▶ GIVEN INSTRUCTION
Copy down all of the data underneath, exactly as shown.

******************************

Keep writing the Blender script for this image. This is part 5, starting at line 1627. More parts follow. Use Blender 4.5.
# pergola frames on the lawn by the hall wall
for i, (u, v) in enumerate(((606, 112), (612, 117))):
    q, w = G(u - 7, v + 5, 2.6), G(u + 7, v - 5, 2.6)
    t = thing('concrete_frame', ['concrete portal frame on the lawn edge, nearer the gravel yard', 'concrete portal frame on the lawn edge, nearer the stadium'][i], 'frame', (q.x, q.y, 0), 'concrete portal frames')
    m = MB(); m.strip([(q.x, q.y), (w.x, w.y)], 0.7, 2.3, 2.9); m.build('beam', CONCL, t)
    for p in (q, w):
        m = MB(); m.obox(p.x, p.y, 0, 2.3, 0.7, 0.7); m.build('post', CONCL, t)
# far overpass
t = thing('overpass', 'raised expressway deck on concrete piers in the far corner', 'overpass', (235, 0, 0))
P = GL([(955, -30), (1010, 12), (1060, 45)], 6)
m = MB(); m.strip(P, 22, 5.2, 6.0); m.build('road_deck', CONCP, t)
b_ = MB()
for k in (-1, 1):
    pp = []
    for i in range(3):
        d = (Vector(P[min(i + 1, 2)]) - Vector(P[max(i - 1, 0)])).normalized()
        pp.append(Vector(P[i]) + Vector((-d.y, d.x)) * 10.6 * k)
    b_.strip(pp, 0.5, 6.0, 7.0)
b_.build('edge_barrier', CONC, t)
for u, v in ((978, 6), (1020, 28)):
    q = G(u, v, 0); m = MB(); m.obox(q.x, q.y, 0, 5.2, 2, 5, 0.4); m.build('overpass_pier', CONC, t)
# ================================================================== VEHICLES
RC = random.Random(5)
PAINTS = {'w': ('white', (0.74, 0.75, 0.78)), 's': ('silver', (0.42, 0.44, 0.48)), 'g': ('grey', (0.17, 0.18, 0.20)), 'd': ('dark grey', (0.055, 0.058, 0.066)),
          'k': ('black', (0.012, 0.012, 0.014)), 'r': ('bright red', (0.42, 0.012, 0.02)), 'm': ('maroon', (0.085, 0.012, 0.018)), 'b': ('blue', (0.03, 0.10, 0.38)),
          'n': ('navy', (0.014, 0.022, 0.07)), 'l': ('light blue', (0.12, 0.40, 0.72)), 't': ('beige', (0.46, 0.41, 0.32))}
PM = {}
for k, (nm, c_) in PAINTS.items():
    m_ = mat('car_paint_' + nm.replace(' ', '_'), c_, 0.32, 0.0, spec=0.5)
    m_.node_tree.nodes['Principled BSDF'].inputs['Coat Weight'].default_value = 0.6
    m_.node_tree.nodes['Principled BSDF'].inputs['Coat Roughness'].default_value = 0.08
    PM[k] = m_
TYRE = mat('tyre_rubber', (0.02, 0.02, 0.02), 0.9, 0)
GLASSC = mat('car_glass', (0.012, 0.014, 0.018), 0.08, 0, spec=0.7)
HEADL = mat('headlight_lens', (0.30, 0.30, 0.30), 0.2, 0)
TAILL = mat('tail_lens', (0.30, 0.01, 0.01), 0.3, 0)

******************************

▶ FULL RESPONSE
Keep writing the Blender script for this image. This is part 5, starting at line 1627. More parts follow. Use Blender 4.5.
# pergola frames on the lawn by the hall wall
for i, (u, v) in enumerate(((606, 112), (612, 117))):
    q, w = G(u - 7, v + 5, 2.6), G(u + 7, v - 5, 2.6)
    t = thing('concrete_frame', ['concrete portal frame on the lawn edge, nearer the gravel yard', 'concrete portal frame on the lawn edge, nearer the stadium'][i], 'frame', (q.x, q.y, 0), 'concrete portal frames')
    m = MB(); m.strip([(q.x, q.y), (w.x, w.y)], 0.7, 2.3, 2.9); m.build('beam', CONCL, t)
    for p in (q, w):
        m = MB(); m.obox(p.x, p.y, 0, 2.3, 0.7, 0.7); m.build('post', CONCL, t)
# far overpass
t = thing('overpass', 'raised expressway deck on concrete piers in the far corner', 'overpass', (235, 0, 0))
P = GL([(955, -30), (1010, 12), (1060, 45)], 6)
m = MB(); m.strip(P, 22, 5.2, 6.0); m.build('road_deck', CONCP, t)
b_ = MB()
for k in (-1, 1):
    pp = []
    for i in range(3):
        d = (Vector(P[min(i + 1, 2)]) - Vector(P[max(i - 1, 0)])).normalized()
        pp.append(Vector(P[i]) + Vector((-d.y, d.x)) * 10.6 * k)
    b_.strip(pp, 0.5, 6.0, 7.0)
b_.build('edge_barrier', CONC, t)
for u, v in ((978, 6), (1020, 28)):
    q = G(u, v, 0); m = MB(); m.obox(q.x, q.y, 0, 5.2, 2, 5, 0.4); m.build('overpass_pier', CONC, t)
# ================================================================== VEHICLES
RC = random.Random(5)
PAINTS = {'w': ('white', (0.74, 0.75, 0.78)), 's': ('silver', (0.42, 0.44, 0.48)), 'g': ('grey', (0.17, 0.18, 0.20)), 'd': ('dark grey', (0.055, 0.058, 0.066)),
          'k': ('black', (0.012, 0.012, 0.014)), 'r': ('bright red', (0.42, 0.012, 0.02)), 'm': ('maroon', (0.085, 0.012, 0.018)), 'b': ('blue', (0.03, 0.10, 0.38)),
          'n': ('navy', (0.014, 0.022, 0.07)), 'l': ('light blue', (0.12, 0.40, 0.72)), 't': ('beige', (0.46, 0.41, 0.32))}
PM = {}
for k, (nm, c_) in PAINTS.items():
    m_ = mat('car_paint_' + nm.replace(' ', '_'), c_, 0.32, 0.0, spec=0.5)
    m_.node_tree.nodes['Principled BSDF'].inputs['Coat Weight'].default_value = 0.6
    m_.node_tree.nodes['Principled BSDF'].inputs['Coat Roughness'].default_value = 0.08
    PM[k] = m_
TYRE = mat('tyre_rubber', (0.02, 0.02, 0.02), 0.9, 0)
GLASSC = mat('car_glass', (0.012, 0.014, 0.018), 0.08, 0, spec=0.7)
HEADL = mat('headlight_lens', (0.30, 0.30, 0.30), 0.2, 0)
TAILL = mat('tail_lens', (0.30, 0.01, 0.01), 0.3, 0)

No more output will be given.